Panggungharjo kemudian punya komitmen lewat slogan “Desa bersih Tanpa TPA”. Bumdes Kupas menjadi ujung tombak untuk membuat sampah dari masyarakat terkelola tanpa terpengaruh kondisi TPA.
Kupas mengelola tiga kategori sampah menjadi bernilai ekonomi. Pertama, sampah organik yang berupa sisa makanan dan sampah dapur. Kedua, sampah residu yakni sampah anorganik seperti sobekan plastik yang tidak memiliki nilai ekonomi. Ketiga, sampah anorganik rongsok yang masih bisa dijual kembali.
Mengolah residu sampah jadi paving
Sampah organik di Kupas diproses menjadi sejumlah produk seperti pupuk kompos, media tanam lunak, dan media tanam komplit. Ketiga produk ini memiliki kemasan khusus yang membuatnya menarik dan bernilai jual baik.
Selain itu, sampah organik yang tidak bisa menjadi produk tadi juga masih bernilai. Kupas menjualnya ke tempat budidaya maggot. Setiap ember berisi sekitar delapan kilogram sampah organik bernilai Rp10 ribu sampai Rp12 ribu.
“Kami juga berencana, mulai budidaya maggot. Rencananya pertengahan 2023 nanti,” ujar Sekar.

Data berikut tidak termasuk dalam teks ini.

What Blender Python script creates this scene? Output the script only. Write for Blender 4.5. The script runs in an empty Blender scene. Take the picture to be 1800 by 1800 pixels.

Selanjutnya, Kupas mengolah sampah kategori residu menjadi sebuah produk paving. Sampah residu terpilah yang mengalami proses pembakaran. Setelah itu proses pencetakan yang menghasilkan paving bernilai Rp10 ribu per biji. Sebulan, Sekar menaksir Kupas bisa menghasilkan 4.000 biji.
“Kami baru mulai pembuatan paving itu sejak awal tahun ini. Sudah ada pemesannya, jadi memang ini lumayan untuk jadi pemasukan usaha,” paparnya.